The Nature Conservancy's South East Oceans coordinator, Kirk Dahle, said while NSW still has individual native flat oysters in estuaries "the living reefs they form, to the best of our knowledge, have been completely lost.
"The oyster reefs are fun to work on but combining them with the living shoreline and restoration of saltmarsh is a perfect complementation of habitat types to assault coastal erosion with a nature-based solution."
Mr Dahle said the oyster reefs help ameliorate the wave energy while the saltmarsh holds the bank and stabilises it with its roots like the root of a tree on a river bank.
Many environmental benefits
James Caffery, council's natural resource management officer, said the project marks a new approach to habitat restoration projects.
"Instead of following the old method of simply protecting for erosion, you provide multiple habitat for many different species."
The subtidal reefs are home to around 15 species of fish, similar to established reefs elsewhere and Sargassum seaweed is growing, another sign that things are on the right track and starting to establish.
The Living Shoreline provides valuable carbon drawdown, further increasing climate change resilience.
"Saltmarsh and mangroves remove and store carbon four times faster than tropical rainforest," Mr Caffery said.

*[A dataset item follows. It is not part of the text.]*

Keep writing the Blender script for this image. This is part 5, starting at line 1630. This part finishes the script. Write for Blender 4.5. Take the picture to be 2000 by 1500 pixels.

"So these living shorelines will be absolutely essential to the future to keep our ecosystems in the best possible health, plus they are much more beautiful."
A template for the future
Given how many people walk by, the new signage will educate people about the environmental elements, as well as cultural practices as told by local Aboriginal elders.
Mr Caffery has enjoyed speaking with the public as they planted 13,000 plants.
While most people were positive, those who had reservations changed their mindset after speaking with him.
"That has been very rewarding."
Mr Dahle said the Living Shoreline was a fantastic example of using natural ecosystems to solve common coastal erosion.
"We are all very excited about its success.
"We are hopeful of doing more because so many locations could benefit from this," he said.
The Department of Primary Industries (Fisheries) is responsible for monitoring the reefs and shoreline, assisted by Joonga Land and Water Aboriginal Corporation.
Due to contractor and supply hold-ups the civil infrastructure will not be complete until March.